Conversational Narcissism: The One Who Speaks, Controls the Conversation

Why Some People Always Try to Dominate A Conversation?

Yesterday I engaged in a compelling argument with one of my friends. She argued that ‘people who speak, controls’. Its like in every group, a social circle, or a workplace have one or two influential people who tend to speak more in a conversation or a group discussion. She believes that whoever is smarter, more experienced, louder, more obsessive — all the different ways power manifests. Somehow, I agree with her, but then I questioned why some people tend to control the conversation and try to prove that they are aces where everyone else is rookie? Is Conversational Narcissism really a thing?

Conversational Narcissism vs Cooperative Conversation

Dr Charles Derber, from The Pursuit of Attention, believes that people who always seek to turn the attention of others to themselves can be coined as Conversational Narcissist. Perhaps you may say after reading this statement that ‘Oh, I am not a dominating person, but I know someone who often dominates.’ However, Dr Derber argues that not always people talk more so they can prove something. Sometimes, that urge of sharing first generates uncontrollable feelings. Ever wonder when we couldn’t wait for someone to stop talking so we could jump in; we pretended to be listening intently, but we were really focusing on what we were about to say once we found an opening.

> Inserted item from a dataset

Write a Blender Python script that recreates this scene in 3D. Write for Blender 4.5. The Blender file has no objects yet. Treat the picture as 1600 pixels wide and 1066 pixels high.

This type of behaviour is opposite to narcissism – it is called Cooperative Conversation.

The conversation becomes competition when a person wants to see if they can get the edge on the other people in the group by turning the attention to themselves as much as possible. It can be accomplished through the subtle strategies of conversational narcissism.

Active Conversational Narcissism

Every person makes initiatives while engaging in any conversation, either attention giving or attention-getting initiatives. Dr Derby believes that Conversational Narcissist concentrates on the latter type of initiative. But you’re going to ask, how would I know whether my dominating colleague or a friend is an attention seeker Narcissist or a Cooperative person?  Well, it’s easy – it can figure out from the type of response that person gives typically to you.

Dr Derby believes that a person who responds to what someone says can take two forms; the shift or support response. The support-response keeps attention on the speaker and the topic. On the other hand, the shift-response attempts to set the stage for the other person to change the subject and shift the attention to themselves.

Examples: Source: Brett & Kate McKay


Rajesh: I’m thinking about buying a new car.

Priyanka: Oh yeah? What models have you looked at?


Rajesh: I’m thinking about buying a new car.

Priyanka: Oh yeah? I’m thinking about buying a new car too.

Rajesh: Really?

Priyanka: Yup, I just test drove a Mustang yesterday, and it was awesome.

You can see what’s happening in both the conversations. In the first example, Priyanka kept the attention on Rajesh with her support-response. In the second example, Priyanka attempts to turn the conversation to herself with a shift-response. Being a teacher, we often experienced the shift-response at our workplaces. For example, when we share our best practices during a staff meeting with our colleagues like publishing a paper or experimenting with a new pedagogy in the classroom. Instead of appreciating or support, a Conversational Narcissist colleague always tries to shift the conversation to him/herself by demonstrating how they use the similar kind of pedagogy in their classroom more effectively.

Passive Conversational Narcissism

The subtlest form of narcissism is the passive conversational narcissism where a narcissist simply withholds his/her support-responses until the other person’s topic weakens and they can take the floor.

Normally we receive these three forms of responses from the audiences when we engaged in a discussion: Source: Brett & Kate McKay

Background acknowledgements: Minimal acknowledgements that you’re listening, such as, “Yeah,” “Uh-huh,” “Hmm,” Sure.”

Supportive assertions: Acknowledgments that show active listening. “That’s great,” “You should go for it,” “That’s not right.”

Supportive questions: Questions show that you’re not only listening but are interested in hearing more. “Why did you feel that way?” “What was his response when you said that? “What are you going to do now?”

A conversational narcissist can kill someone’s story dead in its tracks by withholding these support-responses, especially by not asking any questions. I am sure that you can now recall such times when you keep on rumbling about your best practice during the staff meeting or a target achievement story during a BOG meeting. But the influential person kept his or her responses to themselves, making  everyone else to keep their mouth shut.

Guess What, “He who speaks, controls” is a myth

Remember guys a conversational narcissist can be found in every social and professional group. However, what I experienced that he who speaks, does not control because the quantity of words doesn’t mean the quality of thought. Similarly, verbosity isn’t necessarily equivalent to intelligence.

The narcissist will demoralise you with his/her vocab bank, and the root learned information. But I believe if you are powerful and legit, your worth will eventually come forward. Because you possess one thing that the narcissist doesn’t. Peace of mind and confidence that no matter how hard a narcissist tries to steal your thunder, nobody will going to take the skill you possess. In the end, a narcissist keeps insecure and try to find out ways to demean you. But your genuineness can’t be undone. A bold vulnerability will win over a surface-level pretention. Who you are can’t be taken away from you.